## Challenge
Go through the lines below. Copy those with "Blender".

## Information given

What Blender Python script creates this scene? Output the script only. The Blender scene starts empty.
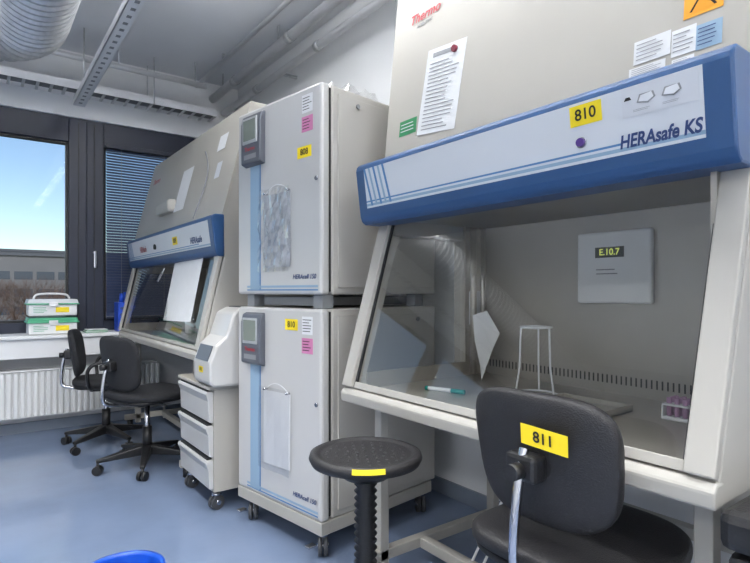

---

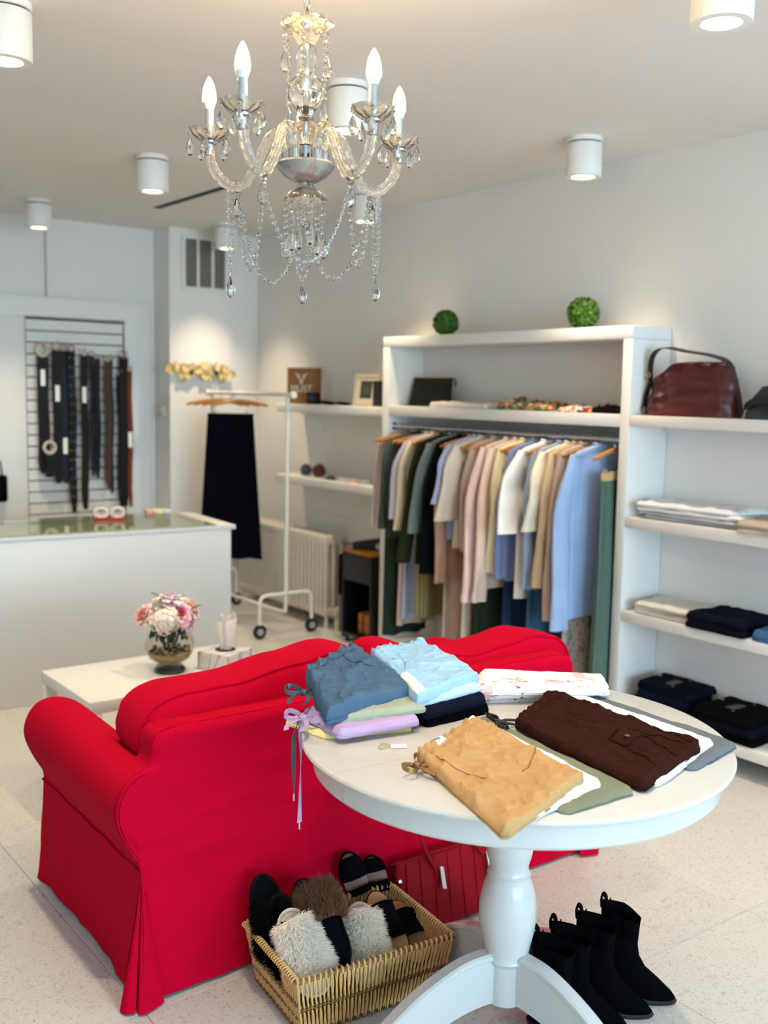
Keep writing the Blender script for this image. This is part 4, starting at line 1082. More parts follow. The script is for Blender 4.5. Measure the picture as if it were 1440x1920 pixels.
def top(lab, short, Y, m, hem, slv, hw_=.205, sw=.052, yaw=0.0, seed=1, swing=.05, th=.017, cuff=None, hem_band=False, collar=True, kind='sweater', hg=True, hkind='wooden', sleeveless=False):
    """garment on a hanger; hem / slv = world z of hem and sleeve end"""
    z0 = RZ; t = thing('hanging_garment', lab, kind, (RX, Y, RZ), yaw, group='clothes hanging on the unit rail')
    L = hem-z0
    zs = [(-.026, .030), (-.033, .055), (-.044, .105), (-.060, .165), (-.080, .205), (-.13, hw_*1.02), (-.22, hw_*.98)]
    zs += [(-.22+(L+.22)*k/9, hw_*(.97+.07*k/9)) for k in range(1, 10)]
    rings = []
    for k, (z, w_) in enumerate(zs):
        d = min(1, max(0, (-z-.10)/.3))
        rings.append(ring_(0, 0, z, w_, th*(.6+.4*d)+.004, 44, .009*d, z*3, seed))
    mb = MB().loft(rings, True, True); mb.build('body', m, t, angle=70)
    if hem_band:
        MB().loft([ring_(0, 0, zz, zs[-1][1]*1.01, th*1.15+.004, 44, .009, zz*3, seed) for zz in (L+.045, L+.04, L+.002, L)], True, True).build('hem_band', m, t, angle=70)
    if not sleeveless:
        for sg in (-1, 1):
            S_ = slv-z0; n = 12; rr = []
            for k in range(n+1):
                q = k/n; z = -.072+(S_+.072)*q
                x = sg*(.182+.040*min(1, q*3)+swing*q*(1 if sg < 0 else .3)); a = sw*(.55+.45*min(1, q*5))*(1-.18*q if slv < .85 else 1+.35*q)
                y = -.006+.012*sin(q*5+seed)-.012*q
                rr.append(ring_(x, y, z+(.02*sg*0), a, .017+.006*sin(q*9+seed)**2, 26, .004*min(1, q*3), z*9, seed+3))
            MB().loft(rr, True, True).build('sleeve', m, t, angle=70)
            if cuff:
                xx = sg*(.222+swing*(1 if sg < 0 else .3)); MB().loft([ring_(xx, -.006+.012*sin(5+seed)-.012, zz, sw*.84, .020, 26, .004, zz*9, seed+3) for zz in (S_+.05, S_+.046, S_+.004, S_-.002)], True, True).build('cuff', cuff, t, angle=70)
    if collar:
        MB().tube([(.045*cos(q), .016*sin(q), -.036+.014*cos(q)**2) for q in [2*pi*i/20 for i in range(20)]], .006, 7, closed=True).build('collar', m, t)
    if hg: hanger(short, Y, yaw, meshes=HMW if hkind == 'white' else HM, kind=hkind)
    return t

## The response
What Blender Python script creates this scene? Output the script only. The Blender scene starts empty.
Keep writing the Blender script for this image. This is part 4, starting at line 1082. More parts follow. The script is for Blender 4.5. Measure the picture as if it were 1440x1920 pixels.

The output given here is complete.